Il faut dire que cette première saison d’activités de la ferme maraîchère a dépassé les attentes, en dépit des difficultés liées à la pandémie. « Initialement, le calendrier de production était planifié pour débuter à la fin avril, raconte Marie-Andrée Asselin, responsable horticole, et qui est aussi formatrice, conférencière, animatrice… Mais à cause des contraintes sanitaires, on a commencé les plantations seulement le 30 juin.

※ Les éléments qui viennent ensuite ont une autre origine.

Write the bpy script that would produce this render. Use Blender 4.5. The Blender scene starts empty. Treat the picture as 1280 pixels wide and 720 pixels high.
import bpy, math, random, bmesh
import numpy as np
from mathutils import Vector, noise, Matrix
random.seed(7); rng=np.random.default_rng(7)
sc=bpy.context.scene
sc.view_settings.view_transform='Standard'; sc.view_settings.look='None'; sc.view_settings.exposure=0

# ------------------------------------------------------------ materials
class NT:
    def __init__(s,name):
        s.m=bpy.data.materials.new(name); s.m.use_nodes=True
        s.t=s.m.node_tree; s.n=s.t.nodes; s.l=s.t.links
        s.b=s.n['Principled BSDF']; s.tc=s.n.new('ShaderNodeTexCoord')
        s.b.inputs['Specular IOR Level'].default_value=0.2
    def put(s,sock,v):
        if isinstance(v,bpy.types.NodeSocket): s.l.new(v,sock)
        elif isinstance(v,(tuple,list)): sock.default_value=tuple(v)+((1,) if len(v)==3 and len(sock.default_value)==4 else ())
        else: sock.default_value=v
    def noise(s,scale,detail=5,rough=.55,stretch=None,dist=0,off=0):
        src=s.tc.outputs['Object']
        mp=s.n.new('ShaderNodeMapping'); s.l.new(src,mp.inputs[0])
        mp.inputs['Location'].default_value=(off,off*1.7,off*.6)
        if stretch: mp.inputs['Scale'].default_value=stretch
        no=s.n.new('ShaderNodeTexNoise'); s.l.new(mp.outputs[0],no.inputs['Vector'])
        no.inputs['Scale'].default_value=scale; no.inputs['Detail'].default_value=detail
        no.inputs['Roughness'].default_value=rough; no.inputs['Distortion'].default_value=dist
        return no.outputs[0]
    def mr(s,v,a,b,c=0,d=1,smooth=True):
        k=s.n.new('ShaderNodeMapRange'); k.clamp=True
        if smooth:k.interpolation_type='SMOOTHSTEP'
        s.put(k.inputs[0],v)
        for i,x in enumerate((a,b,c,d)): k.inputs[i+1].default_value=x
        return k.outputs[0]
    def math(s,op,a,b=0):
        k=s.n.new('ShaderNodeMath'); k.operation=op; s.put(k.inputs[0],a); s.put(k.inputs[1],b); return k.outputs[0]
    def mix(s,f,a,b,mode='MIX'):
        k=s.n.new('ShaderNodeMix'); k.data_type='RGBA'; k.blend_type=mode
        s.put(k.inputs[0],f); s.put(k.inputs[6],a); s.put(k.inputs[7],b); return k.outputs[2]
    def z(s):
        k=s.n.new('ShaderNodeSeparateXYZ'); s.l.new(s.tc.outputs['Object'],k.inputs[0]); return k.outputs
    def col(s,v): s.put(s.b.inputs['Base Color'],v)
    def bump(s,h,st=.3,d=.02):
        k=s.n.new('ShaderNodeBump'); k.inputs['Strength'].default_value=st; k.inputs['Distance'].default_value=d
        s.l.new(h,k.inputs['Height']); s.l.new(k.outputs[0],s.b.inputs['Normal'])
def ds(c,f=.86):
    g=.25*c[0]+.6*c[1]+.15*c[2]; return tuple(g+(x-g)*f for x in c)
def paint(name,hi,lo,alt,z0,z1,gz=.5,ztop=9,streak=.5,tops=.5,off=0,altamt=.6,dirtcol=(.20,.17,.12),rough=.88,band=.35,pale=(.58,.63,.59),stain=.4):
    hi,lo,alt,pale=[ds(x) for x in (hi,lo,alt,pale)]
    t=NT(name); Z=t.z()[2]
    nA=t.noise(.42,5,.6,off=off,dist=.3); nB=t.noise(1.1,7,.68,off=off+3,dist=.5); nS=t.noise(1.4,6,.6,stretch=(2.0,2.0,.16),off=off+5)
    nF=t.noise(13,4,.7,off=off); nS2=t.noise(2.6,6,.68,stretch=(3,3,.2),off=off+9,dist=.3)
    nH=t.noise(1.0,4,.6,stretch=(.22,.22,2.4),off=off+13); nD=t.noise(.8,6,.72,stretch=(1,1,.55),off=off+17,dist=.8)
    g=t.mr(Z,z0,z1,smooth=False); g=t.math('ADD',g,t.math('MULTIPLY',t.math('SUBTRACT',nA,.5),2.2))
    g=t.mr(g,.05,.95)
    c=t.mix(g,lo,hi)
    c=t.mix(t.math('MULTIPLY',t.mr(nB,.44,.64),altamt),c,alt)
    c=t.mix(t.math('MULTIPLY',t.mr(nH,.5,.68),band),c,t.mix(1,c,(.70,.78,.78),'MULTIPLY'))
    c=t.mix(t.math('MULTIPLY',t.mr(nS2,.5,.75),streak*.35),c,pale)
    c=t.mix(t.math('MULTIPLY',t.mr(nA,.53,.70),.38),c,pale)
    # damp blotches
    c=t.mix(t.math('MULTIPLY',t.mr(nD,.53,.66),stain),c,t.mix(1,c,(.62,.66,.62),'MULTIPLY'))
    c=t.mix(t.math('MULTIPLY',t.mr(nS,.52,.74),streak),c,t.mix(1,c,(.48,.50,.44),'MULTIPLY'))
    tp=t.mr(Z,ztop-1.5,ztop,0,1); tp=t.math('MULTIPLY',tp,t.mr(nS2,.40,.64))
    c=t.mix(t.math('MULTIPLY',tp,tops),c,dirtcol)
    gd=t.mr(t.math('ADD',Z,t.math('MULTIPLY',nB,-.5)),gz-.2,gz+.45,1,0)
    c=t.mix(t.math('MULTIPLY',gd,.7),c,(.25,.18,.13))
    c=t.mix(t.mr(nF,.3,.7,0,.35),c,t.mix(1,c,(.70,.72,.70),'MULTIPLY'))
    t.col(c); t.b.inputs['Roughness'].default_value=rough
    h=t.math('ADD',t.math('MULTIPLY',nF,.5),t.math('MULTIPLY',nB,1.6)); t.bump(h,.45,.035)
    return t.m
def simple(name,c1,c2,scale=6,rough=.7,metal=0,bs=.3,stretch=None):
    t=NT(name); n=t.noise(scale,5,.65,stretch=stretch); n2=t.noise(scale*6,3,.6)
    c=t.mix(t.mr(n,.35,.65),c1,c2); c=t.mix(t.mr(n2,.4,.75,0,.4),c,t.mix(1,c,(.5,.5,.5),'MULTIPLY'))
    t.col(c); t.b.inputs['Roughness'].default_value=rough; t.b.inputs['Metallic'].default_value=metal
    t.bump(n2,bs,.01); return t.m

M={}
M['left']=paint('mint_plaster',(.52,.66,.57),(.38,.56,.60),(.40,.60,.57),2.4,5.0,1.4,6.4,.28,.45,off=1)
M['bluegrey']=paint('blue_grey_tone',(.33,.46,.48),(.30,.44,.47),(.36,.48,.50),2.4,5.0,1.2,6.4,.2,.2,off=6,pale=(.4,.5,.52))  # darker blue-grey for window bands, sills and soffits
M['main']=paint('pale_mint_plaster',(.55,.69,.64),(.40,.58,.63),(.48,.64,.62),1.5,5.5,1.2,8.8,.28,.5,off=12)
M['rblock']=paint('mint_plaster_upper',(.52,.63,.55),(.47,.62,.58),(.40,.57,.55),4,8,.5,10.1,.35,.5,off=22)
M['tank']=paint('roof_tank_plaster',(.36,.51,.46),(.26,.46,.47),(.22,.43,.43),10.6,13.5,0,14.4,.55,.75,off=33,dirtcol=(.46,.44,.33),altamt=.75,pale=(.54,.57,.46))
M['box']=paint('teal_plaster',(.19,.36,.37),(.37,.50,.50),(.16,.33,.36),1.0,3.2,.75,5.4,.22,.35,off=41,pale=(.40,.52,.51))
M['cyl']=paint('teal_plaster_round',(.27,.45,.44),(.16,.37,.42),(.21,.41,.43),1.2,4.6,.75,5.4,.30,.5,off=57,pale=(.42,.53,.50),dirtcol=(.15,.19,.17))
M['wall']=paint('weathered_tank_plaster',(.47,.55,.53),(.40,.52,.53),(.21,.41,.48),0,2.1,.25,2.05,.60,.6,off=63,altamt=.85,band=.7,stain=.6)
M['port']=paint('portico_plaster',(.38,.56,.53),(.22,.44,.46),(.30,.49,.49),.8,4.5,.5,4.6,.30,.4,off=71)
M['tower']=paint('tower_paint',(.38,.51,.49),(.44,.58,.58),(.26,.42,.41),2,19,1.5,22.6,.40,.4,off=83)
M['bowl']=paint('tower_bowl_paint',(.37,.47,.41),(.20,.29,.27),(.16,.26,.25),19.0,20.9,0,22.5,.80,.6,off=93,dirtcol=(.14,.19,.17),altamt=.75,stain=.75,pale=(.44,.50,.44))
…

Si bien qu’on a dû mettre de côté toutes les cultures printanières, comme les oignons et les épinards. »

Un démarrage très tardif, qui aurait pu compromettre une bonne partie de la récolte. « Mais comme il s’agit d’un projet pilote, explique Marie-Andrée, on s’est dit qu’il fallait de toute manière tenter des expériences. Même s’il était déjà un peu tard pour les tomates, les aubergines, les choux de Bruxelles… Et on a bien fait d’oser, parce que cette dalle de béton, c’est un magnifique îlot de chaleur, totalement exposé au Soleil. Et ça, nos légumes, ils l’ont apprécié. Tout a littéralement explosé. Ç’a été une belle surprise ! »

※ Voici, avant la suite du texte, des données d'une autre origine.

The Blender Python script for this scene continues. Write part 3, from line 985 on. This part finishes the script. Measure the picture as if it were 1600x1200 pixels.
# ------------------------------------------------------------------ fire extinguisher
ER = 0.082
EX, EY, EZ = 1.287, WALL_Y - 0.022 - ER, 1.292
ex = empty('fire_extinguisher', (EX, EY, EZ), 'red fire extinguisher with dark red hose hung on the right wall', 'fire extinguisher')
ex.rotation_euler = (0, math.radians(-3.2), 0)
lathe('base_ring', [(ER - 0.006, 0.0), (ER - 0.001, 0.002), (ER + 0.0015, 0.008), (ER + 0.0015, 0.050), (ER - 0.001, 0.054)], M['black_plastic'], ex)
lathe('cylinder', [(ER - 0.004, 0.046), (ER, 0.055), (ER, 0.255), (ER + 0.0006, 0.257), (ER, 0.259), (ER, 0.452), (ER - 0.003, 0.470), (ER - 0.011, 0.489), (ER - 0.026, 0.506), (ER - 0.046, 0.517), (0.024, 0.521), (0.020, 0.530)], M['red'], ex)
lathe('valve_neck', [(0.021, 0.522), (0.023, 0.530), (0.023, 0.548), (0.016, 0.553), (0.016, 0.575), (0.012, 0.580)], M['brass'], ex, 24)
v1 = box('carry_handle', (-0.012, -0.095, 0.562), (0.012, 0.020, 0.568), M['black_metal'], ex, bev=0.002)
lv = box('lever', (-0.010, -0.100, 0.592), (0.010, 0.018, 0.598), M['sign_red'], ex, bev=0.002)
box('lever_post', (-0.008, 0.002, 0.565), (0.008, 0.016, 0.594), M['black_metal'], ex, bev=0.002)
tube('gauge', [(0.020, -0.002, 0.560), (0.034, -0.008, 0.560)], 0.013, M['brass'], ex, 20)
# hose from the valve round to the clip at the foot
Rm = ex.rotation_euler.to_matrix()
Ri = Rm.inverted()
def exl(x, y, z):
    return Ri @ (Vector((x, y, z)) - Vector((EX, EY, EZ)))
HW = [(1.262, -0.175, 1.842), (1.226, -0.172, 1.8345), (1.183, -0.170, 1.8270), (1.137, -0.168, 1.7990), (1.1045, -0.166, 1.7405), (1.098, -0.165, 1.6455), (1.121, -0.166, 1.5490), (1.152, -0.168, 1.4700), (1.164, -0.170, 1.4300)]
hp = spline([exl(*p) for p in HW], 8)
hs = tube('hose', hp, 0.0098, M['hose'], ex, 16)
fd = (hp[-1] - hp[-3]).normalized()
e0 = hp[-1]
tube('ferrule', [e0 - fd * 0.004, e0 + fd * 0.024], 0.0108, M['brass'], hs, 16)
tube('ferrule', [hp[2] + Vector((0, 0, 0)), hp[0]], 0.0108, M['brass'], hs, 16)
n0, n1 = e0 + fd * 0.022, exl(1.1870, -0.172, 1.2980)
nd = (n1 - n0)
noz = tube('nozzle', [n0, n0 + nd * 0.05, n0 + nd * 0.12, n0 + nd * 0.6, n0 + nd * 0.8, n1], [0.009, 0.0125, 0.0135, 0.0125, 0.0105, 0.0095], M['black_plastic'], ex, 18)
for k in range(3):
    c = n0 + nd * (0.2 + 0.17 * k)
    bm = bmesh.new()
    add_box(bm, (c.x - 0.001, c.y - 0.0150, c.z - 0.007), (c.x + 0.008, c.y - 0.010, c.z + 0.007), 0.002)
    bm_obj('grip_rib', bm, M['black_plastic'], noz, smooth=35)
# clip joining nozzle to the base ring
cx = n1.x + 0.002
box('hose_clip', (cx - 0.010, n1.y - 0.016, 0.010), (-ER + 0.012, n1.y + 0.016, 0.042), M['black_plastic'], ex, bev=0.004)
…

Cette première saison d’expérimentation leur a donc permis d’en apprendre davantage sur les caractéristiques du milieu. Ainsi, malgré plusieurs orages éclairs, ils ont constaté que le drainage de l’eau s’effectuait très bien et que leurs bacs étaient capables d’encaisser le choc. Toutefois, l’endroit est très venteux, ce qui implique d’opter pour des plantations plus compactes, qui poussent moins en hauteur. Comme le dit joliment Marie-Andrée : « notre tuteurage a vécu des émotions cet été… ».

Ancré dans la communauté

Un tel projet serait difficilement réalisable sans la contribution des citoyens. En effet, deux fois par semaine, de 5 à 10 bénévoles, sous la supervision d’Urbainculteurs, s’affairent à l’entretien du jardin quand ils ne s’adonnent pas à une corvée de récolte. Et toute cette production, sans intrants chimiques ni engrais de synthèse, est vendue à des marchés solidaires, mais à des prix justes, en deçà de ceux du marché.

Les jardins du Bassin Louise ont donc fait bien plus que de transformer un îlot de chaleur en oasis de verdure. Car ce nouvel écosystème en train de prendre racine, c’est aussi un lieu de rencontre et d’échange, pour les bénévoles, mais aussi pour tous les membres de la communauté. « Quand je ne suis pas menuisier, ma tâche première est d’être un horticulteur social, raconte Audrick. Parce que le but des Urbainculteurs, ce n’est pas juste de redistribuer des légumes, mais c’est aussi de retisser les liens sociaux. »

« Une partie de mon travail, poursuit-il, c’est de trouver des partenaires dans le communautaire. Par exemple des organismes qui travaillent auprès de nouveaux arrivants ou qui offrent de l’aide aux personnes ayant des problèmes de santé mentale. Et c’est aussi d’animer le lieu pour susciter de belles rencontres, créer de la mixité. Par exemple organiser des rencontres avec des enfants et des personnes du troisième âge. »

Et de renchérir Marie-Andrée : « Le jardin, ça va au-delà de la bouffe. Il y a toute une dimension sociale à ça. Et maintenant que la saison tire à sa fin, on peut se dire mission accomplie! Et surtout se réjouir de savoir que notre rêve est devenu réalité. »

Pionniers de l’agriculture urbaine

Bon an mal an, l’OBNL Les Urbainculteurs réalise en moyenne de 40 à 50 projets dans la région de la Capitale-Nationale. Certains sont clés en main : conception, réalisation, entretien, récolte, jusqu’à l’entreposage dans le frigo des employés. Alors que d’autres, qui sont réalisés en collaboration avec les organismes ou les entreprises, ne demandent que de l’entretien dirigé. Et à cela, parfois, peut s’ajouter de l’animation horticole.

En effet, le second volet de leurs activités est consacré à l’éducation et à la sensibilisation en matière d’agriculture urbaine par le truchement de conférences, de formations, d’animations et même d’un podcast, le Mâche-patate qui est entre autres coanimé par Marie-Andrée Asselin.

Enfin, avec leur boutique en ligne, les Urbainculteurs offrent un éventail complet de produits horticoles adaptés au milieu urbain, des graines jusqu’aux fameux Smart Pots.

Le saviez-vous ?

Au départ, ces contenants géotextiles étaient utilisés par les pépinières pour faire pousser des arbres. Mis au point en 1984, ils s’avèrent en effet excellents pour le développement des systèmes racinaires. Or, c’est durant leurs premières années d’expérimentation sur le toit de Lauberivière, que Marie Eisenman et Francis Deneault ont eu l’idée de les utiliser dans un contexte d’agriculture urbaine. Et, c’est avec l’aval du fabricant qu’ils ont été commercialisés sous le nom de Smart Pots. Une idée bien de chez nous et qui a révolutionné le jardinage urbain.